The Richter Ensemble plays music from the 17th to the 20th century exclusively on gut strings and uses its experience with historical performance practice to sharpen the sense for the development of musical language over the centuries. It is passionately dedicated to the music of the Second Viennese School and, based on its research, has decided that the time is ripe to take the perception of this music in a new direction, on the path of rediscovery and recapture not only of its modernity but also of its connections to the past. For this reason, the musicians have initiated a project to record the complete string quartet works of the Second Viennese School, to place them in a historical context and to combine them with unusual works by other composers. Their first production is called Wien 1905-1910 and contains music by Webern, Schoenberg and Berg: Webern’s Slow Movement, Schoenberg’s String Quartet No. 2 with mezzo-soprano (as originally intended!) and Berg’s Opus 3. This approach captures a completely different palette of sounds and reveals a romantic language and nuances that are often overlooked in sometimes strictly modern string quartets with their metal strings. As a result, accessing these works is less of a challenge for the listener.

If the Richter Ensemble is a new name to you, then that’s because in the grand scheme of things it’s relatively new on the block, formed as recently as 2018 by British-Brazilian Baroque violinist and former Academy of Ancient Music concertmaster, Rodolfo Richter. Its other members are equally drawn from across the world of Historically Informed Performance, and while HIP credentials may not at first glance seem an obvious fit for a debut album of Second Viennese School repertoire, they actually point both to the group’s mission statement and its unique selling point – to highlight hidden connections between repertoire ranging from the seventeenth to the twenty first centuries, with all of that repertoire played exclusively on gut strings.


Back to the recording in hand, and this is the first installment of a project to record the complete Second Viennese School string quartets on gut strings, and it is very fine indeed.
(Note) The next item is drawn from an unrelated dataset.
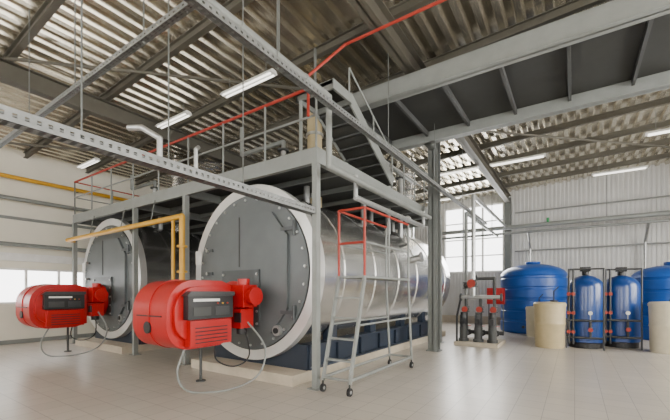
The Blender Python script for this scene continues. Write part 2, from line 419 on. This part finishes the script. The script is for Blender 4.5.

Repertoire-wise, they take us through chronologically, beginning with Webern’s ardent one-movement Langsamer Satz of 1905, couched in the language of late Romantic chromaticism; then Schoenberg’s String Quartet No. 2 of 1907-8, one of his first forays into atonality which features a mezzo soprano for its latter two movements setting poems by Stefan George; after which comes Berg’s two-movement String Quartet Op. 3 of 1910, equally exploring atonality.


Sound-wise, beyond super-glued chamber playing and wonderfully rich-toned and emotive vocal performances from mezzo Mireille Lebel, what really makes these interpretations stand out is the way they place the works in their immediate Viennese context: the fact that it wasn’t a hard-edged brand of modernism that was in everyone’s heads during these early ventures beyond tonality, but instead the music of Brahms, Mahler and Wagner; and all this amid a wider expressionist and symbolist artistic context that equally blended Romanticism and modernism – think of Gustav Klimt’s paintings. So, beyond the greater softness and wider coloristic palette offered by those aforementioned gut strings, we also get tonal sheen, subtle “portamentos”, and a singing freedom to their lines. We are also at a period pitch slightly lower than today’s standard: A=432Hz compared to the current 440Hz. Yet all this Romantic gorgeousness is still sounding clean as a whistle – just thanks to the nineteenth century practice of using vibrato only sparingly.


Even if Second Viennese School isn’t your usual bag, I urge you to give it a spin. This is likely to be a very covetable series indeed.